Hi,I wanted to exrpses my thanks for your help with Lease Options recently. I appreciate that I bought an e-book from you (which is excellent by the way) but you have given me far more support than I expected would come with my purchase. You and your team are excellent. Many thanksMary Campbell
A very helpful article for us especially on management fees vs. admin fees for our restaurants. Thanks, OAG!
Can a landlord profit off of CAM charges if it’s a fixed rate per square foot? If it’s widespread and they’re making money off of it can something be done?
Hi Peter,
The spirit of CAM charges are that they’re supposed to be just a pass-through expense where the landlord pays the expenses, then divvies them up based on each tenants footprint in the center, where the fraction that the tenant owes is based on the denominator being the entire center and the numerator being just the tenants square footage. The sum of the parts should equal the whole, but in too many cases, landlords add in “a little something extra”, and that’s why occupancy cost audit firms like OAG exist. No, the landlord should not profit, but all too often they do,either by blatant overcharges, or by throwing in expenses that shouldn’t be included.
The solution is to engage a third party audit firm like OAG (www.oaginc.com) Let us know if we can offer any more information.

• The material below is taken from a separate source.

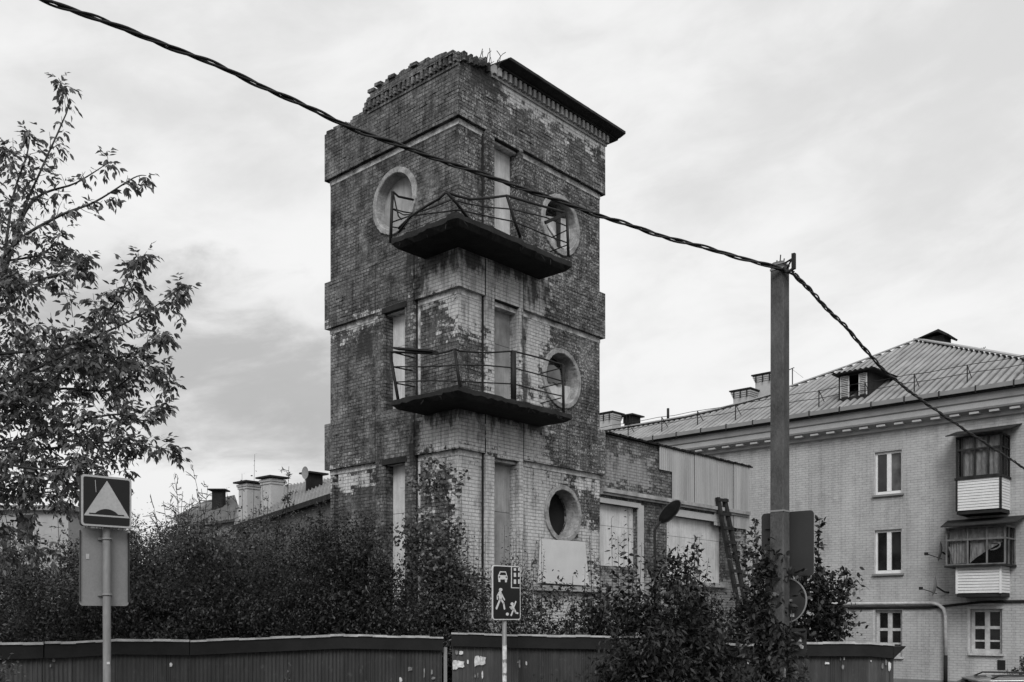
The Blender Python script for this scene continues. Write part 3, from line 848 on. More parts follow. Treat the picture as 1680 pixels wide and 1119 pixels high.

Kind regards, kirk.morgan@oaginc.com
Great article, but what about the fact that there is no incentive for the landlord to shop maintenance costs etc? In fact the more they pay for maintenance the higher the dollar amount of the 15% fee they collect. So what’s to stop them choosing the highest bidder (if they even bother to bid it) or having a friend’s company do the maintenance at a vastly padded cost?
Our lease unfortunately does not specify any limit.
What’s to stop them having their useless brother-in-law clear out the trashcans at $1,000 per pop, then charge us $1,150 each time he does it?
Surely when you spend other peoples’ money without their direct control, there is some legal responsibility to do so wisely?
Our shopping center changed hands two years ago – for 20+ years the previous LL charged little, if any additional CAM fees at the end of the year (including their 15% fee) – Everything was covered by the amounts put into escrow on a monthly basis under our lease – In fact in a couple of years, tenants actually got a small refund.
Now the new owners (who do their own management in-house) have hit us for two years running with what we consider extortionate fees. Listing things like $14,000 for “pressure washing sidewalks” – the sidewalks are filthy and show no sign of being washed, or only superficially at best. Secondly the center is not that big and I contend that all the concrete flatwork could be washed for a LOT less than $1,250 per month. I could do it myself for $10k per year and pocket around $9k in pure profit.
This year, they are asking for almost twice the amount. They charged us several $k for flowers (there are just 3, fairly small planters) PLUS a separate fee for landscaping and another for labor to plant said flowers.
Then they add 15% to their property tax payment – for doing what – cutting the tax check and mailing it in? For that they get $20k fee??
Is there no way to compel them to spend OUR money more frugally? The center looks no better than it did under the previous management.
Dear Mike, one of our senior associates writes:
This is an age old complaint from Tenants that they don’t have much control over, but there are things they can do. They can always call the landlord and ask to renegotiate the lease, but most landlords won’t do that if it is about the Tenant getting control of costs. Obviously the LL is out to reap profit from the tenants by the sounds of it.
Audit rights, yes, they should check that, but if they have that right, an unscrupulous LL is going to have invoices that support his charges. So even if it’s the cousin or brother overcharging, they will have invoices that show what they charged. Getting comps only supports his concerns about overcharging, but the lease language prevails.
If his lease doesn’t protect him, then he doesn’t have much of a leg to stand on unless he renegotiates it. He needs to call the LL out on this or pay the price.
Remember LL’s “embrace the lease” also, so if they can get away with it because of the lease language, then not much he can do.